From the records below, pull each line that has "picture".
** START OF INFORMATION SHOWN **
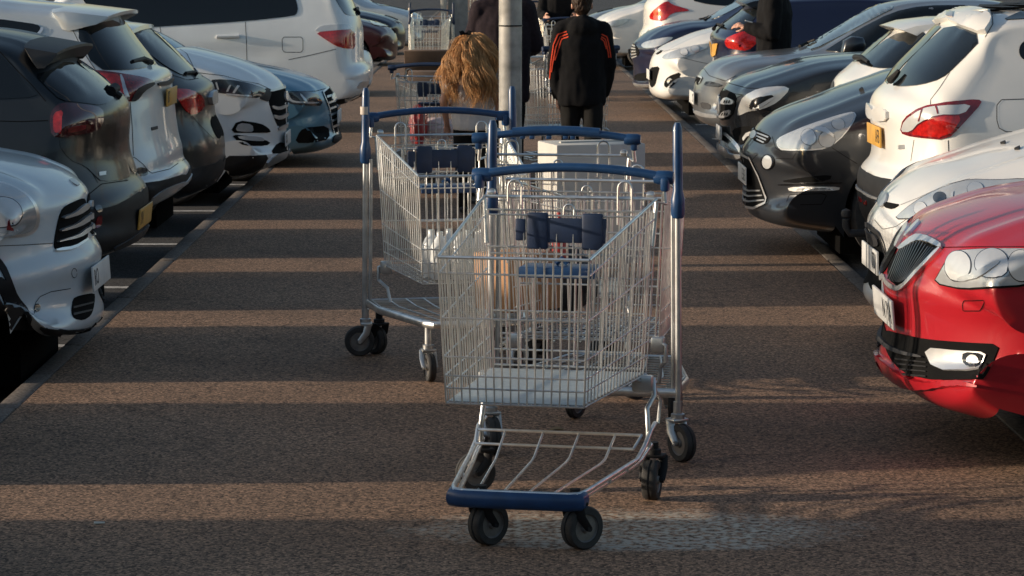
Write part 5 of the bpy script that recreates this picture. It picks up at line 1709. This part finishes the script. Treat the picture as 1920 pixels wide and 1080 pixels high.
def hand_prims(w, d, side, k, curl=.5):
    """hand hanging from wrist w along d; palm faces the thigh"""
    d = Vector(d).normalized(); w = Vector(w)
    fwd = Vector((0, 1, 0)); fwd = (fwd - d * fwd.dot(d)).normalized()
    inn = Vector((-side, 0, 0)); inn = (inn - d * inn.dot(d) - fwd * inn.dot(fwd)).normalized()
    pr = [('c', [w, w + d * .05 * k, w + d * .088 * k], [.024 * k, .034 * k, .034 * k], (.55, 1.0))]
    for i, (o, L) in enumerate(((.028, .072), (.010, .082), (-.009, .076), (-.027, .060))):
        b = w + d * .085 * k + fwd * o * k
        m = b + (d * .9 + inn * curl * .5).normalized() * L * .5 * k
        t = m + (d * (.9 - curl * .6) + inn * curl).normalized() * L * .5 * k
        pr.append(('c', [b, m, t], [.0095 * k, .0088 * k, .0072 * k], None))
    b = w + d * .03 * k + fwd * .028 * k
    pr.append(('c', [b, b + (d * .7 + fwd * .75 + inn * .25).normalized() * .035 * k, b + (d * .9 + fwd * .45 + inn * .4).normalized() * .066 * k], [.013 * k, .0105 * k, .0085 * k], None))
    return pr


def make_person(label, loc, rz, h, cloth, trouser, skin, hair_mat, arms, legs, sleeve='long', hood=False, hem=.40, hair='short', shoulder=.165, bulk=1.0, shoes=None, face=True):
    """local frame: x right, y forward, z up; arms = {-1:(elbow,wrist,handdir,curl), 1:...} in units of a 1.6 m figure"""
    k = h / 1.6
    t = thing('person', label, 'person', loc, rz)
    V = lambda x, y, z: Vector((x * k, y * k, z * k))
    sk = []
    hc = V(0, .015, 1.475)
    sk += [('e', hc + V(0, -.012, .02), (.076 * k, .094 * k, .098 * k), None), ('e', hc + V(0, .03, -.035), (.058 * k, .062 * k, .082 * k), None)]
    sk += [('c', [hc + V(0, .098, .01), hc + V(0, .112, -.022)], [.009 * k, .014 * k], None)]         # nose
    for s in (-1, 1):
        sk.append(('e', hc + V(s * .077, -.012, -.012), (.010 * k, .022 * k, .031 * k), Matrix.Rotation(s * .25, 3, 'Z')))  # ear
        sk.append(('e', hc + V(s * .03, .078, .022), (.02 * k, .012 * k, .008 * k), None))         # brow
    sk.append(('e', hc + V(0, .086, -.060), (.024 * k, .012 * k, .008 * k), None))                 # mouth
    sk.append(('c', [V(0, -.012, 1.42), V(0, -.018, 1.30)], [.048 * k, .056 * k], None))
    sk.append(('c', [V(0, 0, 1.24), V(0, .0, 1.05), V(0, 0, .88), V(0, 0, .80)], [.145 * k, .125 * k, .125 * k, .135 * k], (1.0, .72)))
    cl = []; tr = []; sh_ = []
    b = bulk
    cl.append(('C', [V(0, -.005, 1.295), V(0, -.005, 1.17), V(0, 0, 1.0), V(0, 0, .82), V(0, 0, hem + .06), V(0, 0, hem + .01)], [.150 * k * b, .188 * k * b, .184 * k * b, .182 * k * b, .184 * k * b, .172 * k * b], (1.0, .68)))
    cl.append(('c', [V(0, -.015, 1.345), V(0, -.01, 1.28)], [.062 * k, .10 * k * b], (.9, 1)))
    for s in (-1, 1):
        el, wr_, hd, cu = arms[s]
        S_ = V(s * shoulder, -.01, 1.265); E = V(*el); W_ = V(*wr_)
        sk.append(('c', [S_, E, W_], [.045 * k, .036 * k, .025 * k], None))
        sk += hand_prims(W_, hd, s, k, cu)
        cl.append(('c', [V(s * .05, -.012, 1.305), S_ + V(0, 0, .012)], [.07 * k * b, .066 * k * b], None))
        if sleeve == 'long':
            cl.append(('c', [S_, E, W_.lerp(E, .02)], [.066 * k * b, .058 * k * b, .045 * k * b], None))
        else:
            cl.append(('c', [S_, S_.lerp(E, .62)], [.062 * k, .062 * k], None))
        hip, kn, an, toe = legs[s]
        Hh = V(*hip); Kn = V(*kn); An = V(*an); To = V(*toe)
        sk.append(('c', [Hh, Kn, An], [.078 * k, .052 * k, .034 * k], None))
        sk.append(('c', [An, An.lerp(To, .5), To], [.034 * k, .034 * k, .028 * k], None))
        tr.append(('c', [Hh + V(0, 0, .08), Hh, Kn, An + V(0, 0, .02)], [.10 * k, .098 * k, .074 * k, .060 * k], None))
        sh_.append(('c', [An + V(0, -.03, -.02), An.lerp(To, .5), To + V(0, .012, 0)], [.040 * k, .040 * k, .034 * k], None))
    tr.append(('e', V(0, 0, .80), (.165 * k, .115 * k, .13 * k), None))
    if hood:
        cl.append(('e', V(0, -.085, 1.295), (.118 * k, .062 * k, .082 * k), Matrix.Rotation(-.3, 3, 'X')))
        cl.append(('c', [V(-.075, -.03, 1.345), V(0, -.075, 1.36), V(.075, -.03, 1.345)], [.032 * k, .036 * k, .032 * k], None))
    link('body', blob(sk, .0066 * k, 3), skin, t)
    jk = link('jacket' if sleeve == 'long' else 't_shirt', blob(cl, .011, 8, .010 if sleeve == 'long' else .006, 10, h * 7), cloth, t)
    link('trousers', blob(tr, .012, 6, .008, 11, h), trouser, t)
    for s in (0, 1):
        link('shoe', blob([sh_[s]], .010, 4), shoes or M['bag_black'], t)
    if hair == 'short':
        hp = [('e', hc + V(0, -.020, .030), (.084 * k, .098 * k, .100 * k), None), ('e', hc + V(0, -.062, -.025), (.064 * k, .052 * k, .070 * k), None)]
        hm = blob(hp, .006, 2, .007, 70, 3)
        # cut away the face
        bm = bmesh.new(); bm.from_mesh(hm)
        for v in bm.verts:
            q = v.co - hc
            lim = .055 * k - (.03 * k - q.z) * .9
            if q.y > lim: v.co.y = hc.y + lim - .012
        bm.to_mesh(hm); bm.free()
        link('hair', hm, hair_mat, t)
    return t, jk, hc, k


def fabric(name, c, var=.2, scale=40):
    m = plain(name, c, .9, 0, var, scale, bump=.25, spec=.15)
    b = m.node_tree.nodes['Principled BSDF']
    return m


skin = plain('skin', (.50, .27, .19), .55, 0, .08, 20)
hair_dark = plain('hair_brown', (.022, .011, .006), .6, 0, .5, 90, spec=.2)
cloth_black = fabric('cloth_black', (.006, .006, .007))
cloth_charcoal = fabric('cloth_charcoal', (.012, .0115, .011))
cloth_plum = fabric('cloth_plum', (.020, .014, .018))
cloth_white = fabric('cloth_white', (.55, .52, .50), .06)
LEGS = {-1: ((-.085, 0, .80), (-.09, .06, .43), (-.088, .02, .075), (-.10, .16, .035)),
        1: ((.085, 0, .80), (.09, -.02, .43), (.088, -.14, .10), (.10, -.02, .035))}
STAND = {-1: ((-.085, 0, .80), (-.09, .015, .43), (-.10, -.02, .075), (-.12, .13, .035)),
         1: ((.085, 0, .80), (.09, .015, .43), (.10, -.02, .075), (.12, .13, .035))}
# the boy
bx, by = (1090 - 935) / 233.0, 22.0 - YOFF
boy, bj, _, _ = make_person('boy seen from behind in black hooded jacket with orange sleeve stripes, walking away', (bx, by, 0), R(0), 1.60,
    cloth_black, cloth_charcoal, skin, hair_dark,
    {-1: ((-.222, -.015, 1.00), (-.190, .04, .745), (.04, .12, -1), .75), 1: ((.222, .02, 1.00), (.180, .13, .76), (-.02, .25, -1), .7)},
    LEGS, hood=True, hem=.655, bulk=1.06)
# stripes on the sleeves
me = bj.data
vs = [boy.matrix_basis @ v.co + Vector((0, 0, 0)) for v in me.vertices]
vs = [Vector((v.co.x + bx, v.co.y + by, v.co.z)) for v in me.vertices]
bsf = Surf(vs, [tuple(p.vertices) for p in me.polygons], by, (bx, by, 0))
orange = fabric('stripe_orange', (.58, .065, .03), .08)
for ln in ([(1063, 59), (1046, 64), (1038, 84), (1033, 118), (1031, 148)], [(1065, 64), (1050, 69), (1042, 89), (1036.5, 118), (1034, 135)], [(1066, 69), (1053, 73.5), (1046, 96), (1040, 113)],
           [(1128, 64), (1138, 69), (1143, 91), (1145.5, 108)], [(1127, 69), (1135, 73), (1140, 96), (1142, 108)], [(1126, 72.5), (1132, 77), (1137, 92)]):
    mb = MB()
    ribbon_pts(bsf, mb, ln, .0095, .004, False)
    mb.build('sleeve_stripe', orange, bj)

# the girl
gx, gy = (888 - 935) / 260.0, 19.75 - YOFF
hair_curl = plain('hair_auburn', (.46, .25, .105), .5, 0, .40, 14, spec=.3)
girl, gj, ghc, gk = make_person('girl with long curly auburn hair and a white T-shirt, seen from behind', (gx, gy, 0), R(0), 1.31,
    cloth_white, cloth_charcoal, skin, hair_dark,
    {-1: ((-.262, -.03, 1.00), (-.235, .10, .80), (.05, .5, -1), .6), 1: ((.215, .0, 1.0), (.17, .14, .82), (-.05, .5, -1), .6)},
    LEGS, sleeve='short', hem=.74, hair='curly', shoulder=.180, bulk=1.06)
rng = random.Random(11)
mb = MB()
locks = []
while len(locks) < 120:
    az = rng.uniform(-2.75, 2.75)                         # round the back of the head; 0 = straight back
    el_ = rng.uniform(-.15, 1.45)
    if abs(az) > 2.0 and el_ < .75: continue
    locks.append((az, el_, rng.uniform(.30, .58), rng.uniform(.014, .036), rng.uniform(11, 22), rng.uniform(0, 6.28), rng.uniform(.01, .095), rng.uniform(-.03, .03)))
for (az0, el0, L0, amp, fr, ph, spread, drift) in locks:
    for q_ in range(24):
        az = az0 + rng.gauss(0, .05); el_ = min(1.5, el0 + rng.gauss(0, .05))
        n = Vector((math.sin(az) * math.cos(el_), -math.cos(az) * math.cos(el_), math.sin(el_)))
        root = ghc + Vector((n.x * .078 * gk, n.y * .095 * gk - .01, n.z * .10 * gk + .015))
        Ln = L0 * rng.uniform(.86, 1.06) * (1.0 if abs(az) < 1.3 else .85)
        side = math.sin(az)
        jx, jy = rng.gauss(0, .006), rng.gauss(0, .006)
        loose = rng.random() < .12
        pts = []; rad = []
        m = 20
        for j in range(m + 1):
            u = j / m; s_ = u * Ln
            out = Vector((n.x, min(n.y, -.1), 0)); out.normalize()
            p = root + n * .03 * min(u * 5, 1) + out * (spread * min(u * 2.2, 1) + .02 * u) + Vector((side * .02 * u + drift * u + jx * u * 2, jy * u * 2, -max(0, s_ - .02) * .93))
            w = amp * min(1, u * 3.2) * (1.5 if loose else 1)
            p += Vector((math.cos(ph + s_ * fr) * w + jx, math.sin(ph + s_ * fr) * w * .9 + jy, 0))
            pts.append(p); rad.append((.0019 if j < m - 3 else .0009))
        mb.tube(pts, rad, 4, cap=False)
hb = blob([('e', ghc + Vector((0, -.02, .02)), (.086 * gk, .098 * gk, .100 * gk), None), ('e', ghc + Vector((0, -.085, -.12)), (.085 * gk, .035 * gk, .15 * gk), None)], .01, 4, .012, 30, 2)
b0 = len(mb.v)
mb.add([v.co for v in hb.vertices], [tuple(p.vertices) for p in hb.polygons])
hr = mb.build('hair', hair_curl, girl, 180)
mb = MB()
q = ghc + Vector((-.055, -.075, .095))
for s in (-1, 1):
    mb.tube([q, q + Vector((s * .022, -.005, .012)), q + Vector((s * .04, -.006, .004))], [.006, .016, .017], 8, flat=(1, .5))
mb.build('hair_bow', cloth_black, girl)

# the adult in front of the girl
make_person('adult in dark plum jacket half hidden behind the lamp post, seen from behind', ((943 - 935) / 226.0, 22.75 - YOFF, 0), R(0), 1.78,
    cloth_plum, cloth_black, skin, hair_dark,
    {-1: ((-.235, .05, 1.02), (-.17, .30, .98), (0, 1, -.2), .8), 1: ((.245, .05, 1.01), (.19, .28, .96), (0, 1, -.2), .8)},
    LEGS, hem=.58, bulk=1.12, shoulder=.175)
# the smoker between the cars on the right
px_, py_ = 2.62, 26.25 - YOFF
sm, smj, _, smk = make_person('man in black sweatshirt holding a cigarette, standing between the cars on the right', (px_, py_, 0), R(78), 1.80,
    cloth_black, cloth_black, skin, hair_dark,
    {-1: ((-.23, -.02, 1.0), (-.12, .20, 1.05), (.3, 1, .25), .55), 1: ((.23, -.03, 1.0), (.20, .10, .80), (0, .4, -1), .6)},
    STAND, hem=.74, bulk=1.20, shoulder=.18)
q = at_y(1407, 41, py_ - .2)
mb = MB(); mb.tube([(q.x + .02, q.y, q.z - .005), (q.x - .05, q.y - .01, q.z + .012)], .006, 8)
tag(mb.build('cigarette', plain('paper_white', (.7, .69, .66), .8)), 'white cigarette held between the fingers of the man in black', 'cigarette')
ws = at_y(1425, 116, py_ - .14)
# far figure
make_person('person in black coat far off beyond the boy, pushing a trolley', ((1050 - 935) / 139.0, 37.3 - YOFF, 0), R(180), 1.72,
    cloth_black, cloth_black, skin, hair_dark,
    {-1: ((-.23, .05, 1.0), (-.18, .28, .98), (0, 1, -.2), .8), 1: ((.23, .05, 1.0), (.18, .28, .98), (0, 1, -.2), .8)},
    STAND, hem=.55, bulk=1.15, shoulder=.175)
** END OF INFORMATION SHOWN **
** START OF INFORMATION SHOWN **
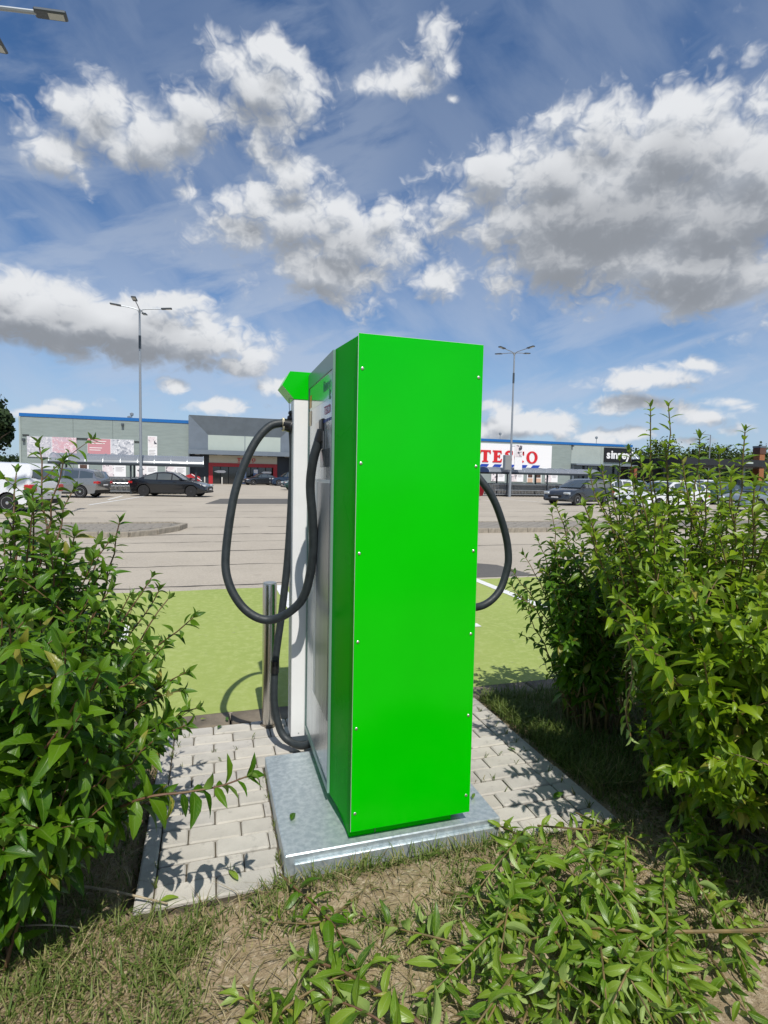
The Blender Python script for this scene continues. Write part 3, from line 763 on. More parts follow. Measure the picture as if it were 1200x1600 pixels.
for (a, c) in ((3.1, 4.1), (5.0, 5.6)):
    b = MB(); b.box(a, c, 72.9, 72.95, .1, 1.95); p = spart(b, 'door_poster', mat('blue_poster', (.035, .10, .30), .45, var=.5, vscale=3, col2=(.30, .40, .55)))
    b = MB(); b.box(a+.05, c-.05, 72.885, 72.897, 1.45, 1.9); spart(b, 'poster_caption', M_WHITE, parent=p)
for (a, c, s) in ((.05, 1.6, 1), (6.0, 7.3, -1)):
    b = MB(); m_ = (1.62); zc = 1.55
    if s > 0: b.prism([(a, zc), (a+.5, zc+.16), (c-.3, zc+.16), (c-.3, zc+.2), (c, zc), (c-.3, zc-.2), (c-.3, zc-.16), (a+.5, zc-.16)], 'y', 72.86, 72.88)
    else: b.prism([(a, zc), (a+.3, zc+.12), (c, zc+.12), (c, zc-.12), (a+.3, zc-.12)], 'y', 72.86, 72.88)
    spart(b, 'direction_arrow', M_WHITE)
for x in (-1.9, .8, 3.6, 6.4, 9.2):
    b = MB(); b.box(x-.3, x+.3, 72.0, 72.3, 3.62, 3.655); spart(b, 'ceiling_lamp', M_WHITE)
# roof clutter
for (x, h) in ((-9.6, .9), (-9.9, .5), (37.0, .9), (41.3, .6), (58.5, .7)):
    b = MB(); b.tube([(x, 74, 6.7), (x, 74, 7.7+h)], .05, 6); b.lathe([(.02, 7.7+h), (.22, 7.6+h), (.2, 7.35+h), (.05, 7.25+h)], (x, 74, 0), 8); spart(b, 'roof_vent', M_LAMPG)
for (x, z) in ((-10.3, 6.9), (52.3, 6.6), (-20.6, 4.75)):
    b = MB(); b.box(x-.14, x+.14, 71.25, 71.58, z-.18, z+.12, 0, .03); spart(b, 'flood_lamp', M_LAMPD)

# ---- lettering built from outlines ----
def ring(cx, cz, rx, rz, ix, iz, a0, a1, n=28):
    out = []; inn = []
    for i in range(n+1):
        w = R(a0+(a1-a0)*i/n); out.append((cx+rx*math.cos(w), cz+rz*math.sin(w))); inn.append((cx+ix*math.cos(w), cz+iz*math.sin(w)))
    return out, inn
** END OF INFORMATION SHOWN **
## SOLUTION FOR THIS EXERCISE
Write part 5 of the bpy script that recreates this picture. It picks up at line 1709. This part finishes the script. Treat the picture as 1920 pixels wide and 1080 pixels high.
The Blender Python script for this scene continues. Write part 3, from line 763 on. More parts follow. Measure the picture as if it were 1200x1600 pixels.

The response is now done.